Monday, October 21, 2013

294: AF Slurs

ENTRY 294: AF Slurs

"Why do I need a Chinese word for 'cunt'? Or a Venusian word, whatever. Why do I have to use a made-up word to say what I really mean? What's wrong with the word 'cunt' that I can't use the one we have in English?"
- John Tecumseh Jones, What A Cunt I Am

Hate, fear, and prejudice always find expression in the syntax of the time. That said, few swearwords, insults, and slurs have real staying power beyond general cultural inertia: the word 'fuck' has been in the English language in some form or another for a thousand years, and will probably continue to exist for as long; the Lunar trend of 'cuntoid' for female-identifying synthmorphs is already dying fast. Still, where there is anger and discrimination there will be words to describe it, and the changing social norms after the Fall provide plenty of raw material for new and injurious expressions. So in addition to all the hundreds or thousands of slurs still in use with regards to an individual's ethnicity, gender, sexual orientation, religion, intelligence, appearance, odious personal habits, ancestry, etc. there have arisen thousands or tens of thousands of terms discussing new ethnicities, religions, morph types, political and social beliefs and preferences, just to name a few. Few of these really catch the metacultural awareness, and remain tied to specific networks, habitats, and social circles, but a few have spread fairly wide throughout the system.

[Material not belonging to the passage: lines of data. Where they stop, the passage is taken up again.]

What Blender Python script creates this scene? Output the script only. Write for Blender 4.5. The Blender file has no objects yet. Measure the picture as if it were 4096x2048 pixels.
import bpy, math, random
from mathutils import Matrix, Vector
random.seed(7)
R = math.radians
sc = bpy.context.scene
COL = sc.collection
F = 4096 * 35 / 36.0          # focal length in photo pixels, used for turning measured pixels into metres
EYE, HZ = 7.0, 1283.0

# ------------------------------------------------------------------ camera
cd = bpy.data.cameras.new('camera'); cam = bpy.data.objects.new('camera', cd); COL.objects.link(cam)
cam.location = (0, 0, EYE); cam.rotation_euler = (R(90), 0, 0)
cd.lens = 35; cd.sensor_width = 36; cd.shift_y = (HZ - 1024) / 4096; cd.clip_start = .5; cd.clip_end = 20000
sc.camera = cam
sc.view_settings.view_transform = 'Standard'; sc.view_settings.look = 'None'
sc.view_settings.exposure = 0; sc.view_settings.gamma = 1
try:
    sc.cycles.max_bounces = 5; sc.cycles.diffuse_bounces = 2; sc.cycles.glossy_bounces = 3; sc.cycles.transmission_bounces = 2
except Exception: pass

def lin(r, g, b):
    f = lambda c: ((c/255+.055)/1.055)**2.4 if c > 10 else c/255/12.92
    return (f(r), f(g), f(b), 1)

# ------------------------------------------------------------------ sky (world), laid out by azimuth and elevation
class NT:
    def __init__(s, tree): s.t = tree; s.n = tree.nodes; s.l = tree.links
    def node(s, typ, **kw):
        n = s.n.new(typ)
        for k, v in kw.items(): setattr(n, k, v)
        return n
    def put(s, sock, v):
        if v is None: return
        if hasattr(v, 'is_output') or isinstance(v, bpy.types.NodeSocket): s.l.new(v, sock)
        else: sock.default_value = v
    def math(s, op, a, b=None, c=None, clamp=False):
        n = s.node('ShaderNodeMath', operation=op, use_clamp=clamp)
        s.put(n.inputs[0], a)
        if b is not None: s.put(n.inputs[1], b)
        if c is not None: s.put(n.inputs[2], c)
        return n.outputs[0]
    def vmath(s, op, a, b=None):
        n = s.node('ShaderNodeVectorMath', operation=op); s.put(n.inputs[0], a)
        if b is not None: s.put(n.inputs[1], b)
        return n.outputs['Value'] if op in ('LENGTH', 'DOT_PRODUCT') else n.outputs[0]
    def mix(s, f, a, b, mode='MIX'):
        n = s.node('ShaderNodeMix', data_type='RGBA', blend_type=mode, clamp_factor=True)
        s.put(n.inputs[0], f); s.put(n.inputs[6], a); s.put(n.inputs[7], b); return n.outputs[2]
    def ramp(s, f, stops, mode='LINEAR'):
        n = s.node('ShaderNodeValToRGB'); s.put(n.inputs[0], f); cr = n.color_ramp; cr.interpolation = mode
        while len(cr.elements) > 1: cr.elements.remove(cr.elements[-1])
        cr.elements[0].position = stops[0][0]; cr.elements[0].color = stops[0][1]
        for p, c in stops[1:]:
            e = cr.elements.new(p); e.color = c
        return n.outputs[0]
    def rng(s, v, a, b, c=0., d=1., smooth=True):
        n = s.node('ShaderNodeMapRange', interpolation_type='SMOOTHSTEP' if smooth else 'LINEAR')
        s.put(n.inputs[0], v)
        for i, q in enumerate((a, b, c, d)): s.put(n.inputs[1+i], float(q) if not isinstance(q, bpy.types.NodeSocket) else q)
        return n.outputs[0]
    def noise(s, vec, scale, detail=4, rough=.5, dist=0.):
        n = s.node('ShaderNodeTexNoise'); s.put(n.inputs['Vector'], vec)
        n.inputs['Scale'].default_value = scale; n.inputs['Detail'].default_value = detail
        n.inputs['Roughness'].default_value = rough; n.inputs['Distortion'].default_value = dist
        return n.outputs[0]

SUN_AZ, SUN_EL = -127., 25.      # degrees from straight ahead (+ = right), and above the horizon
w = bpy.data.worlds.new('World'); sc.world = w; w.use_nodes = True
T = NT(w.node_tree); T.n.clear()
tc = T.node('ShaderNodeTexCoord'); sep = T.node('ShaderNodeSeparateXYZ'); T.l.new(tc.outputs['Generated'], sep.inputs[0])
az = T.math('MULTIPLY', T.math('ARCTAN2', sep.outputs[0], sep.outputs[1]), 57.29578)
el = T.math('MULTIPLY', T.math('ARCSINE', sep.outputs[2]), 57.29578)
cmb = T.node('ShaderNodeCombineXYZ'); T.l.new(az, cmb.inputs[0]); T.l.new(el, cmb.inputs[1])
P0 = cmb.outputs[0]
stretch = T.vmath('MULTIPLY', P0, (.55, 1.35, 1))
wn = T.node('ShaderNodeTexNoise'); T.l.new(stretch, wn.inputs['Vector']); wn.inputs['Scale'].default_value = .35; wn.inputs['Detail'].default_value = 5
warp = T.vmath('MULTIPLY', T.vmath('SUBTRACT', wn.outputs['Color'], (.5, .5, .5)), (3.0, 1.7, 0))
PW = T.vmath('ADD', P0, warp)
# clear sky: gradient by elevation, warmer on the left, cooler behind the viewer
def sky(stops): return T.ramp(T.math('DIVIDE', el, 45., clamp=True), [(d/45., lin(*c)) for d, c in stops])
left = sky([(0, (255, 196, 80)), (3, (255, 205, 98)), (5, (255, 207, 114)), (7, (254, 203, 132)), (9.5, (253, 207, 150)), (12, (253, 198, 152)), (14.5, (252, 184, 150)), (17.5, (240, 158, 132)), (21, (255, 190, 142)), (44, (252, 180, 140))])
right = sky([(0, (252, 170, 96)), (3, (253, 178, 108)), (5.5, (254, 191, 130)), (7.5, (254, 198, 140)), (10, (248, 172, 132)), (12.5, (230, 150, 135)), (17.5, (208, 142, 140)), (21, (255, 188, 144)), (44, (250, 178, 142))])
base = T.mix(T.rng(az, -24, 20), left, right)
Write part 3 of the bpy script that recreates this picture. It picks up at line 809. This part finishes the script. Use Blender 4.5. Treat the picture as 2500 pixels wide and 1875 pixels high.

"Nutes" as a disparitive descriptive for genderless biomorphs is one of the most common, though nowhere near as insulting as some of the more inventive names for them in Vo Nguyen, where bioconservatives have painted neuter biomorphs as sexual deviants and "unnatural."  Gender identity still remains a point of contention for nominally sexless synthmorphs (and, less often, informoprhs), which spans the spectrum from synthmorphs-that-identify-as-a-given-gender ("Cuntoids," "Princkbots," etc.) to mixed-biomorph-synthmorph-sexual-relationships ("Toyboy," "toyboi," "toygirl," "toygurl," "toyfag," "toyqueer," etc.) Xenoreligions and new religions see rather widespread distain, with any number of insults based on their beliefs, the least contentious of which is the Mesh media labeling them all as cults. Even some specific morphs and factions get their share of nicknames, such as the Ultimates and Remade ("ussholes," on Olympia, "Ulticunts" in Nova York, etc.) This is but a small sampling of the vast number of new slurs being generated, used, and abandoned every day.

Using AF Slurs

In moderation, where and when you must. The issue with fantasy slurs in a science fiction setting is less an issue of being politically correct as it is sounding like an asshole by spouting a bunch of silly, obviously made-up words designed to be quasi-offensive. I mean, c'mon, "cuntoid" sounds like something a thirteen year old boy would come up with to shock his friends. A number of sci-fi insults often come across the same way, feeling artificial and silly on the tongue - feth, feck, frak, frag, frell, shazbot, bleep, tanj, gorram, smeg, shock, smurf, bastich, Belgium, blotching, slitch, etc. Sci fi slurs are little better, often based on some basic physical characteristic or disparaging resemblance to Earth organisms/objects, like crab, bug, spoonhead, clicker, clanker, suckhead, spacehead, flatlander, socialator, smeghead, etc. These terms aren't offensive to contemporary ears because they aren't culturally ingrained as offensive, and so miss the desired impact (unless you just want to sound slightly silly, which is perfectly acceptable), whereas real-world ethnic slurs are likely to offend people you're playing the game with, which is generally undesired.

So what's the point? Well, sometimes you do want a non-offensive but patently supposed-to-be-a-slur-or-swearword in your campaign. Fair enough, more than one science fiction writer has written pseudo-swears just to get past the censors or for verisimilitude. However, this kind of language is also a strong indication of what characters in your game hate and fear - these are the focal points for social, sexual, gender, and ethnic commentary in the setting, and the new slurs you introduce can be a springboard for highlighting or examining those issues. Given the propensity of new insults to borrow from old insults, it is up to you to determine whether your group is comfortable or mature enough to handle such topics in a game - I would encourage you to talk with your players about it before Marvin d'Mars describes Rusters as "Martian Niggers," for example. That's going to send a shock through the table - and so it should. The 'n-word' is the ethnic slur to end all ethnic slurs in the United States, and busting it out at the table could cause an argument or at least several minutes standing around looking uncomfortable.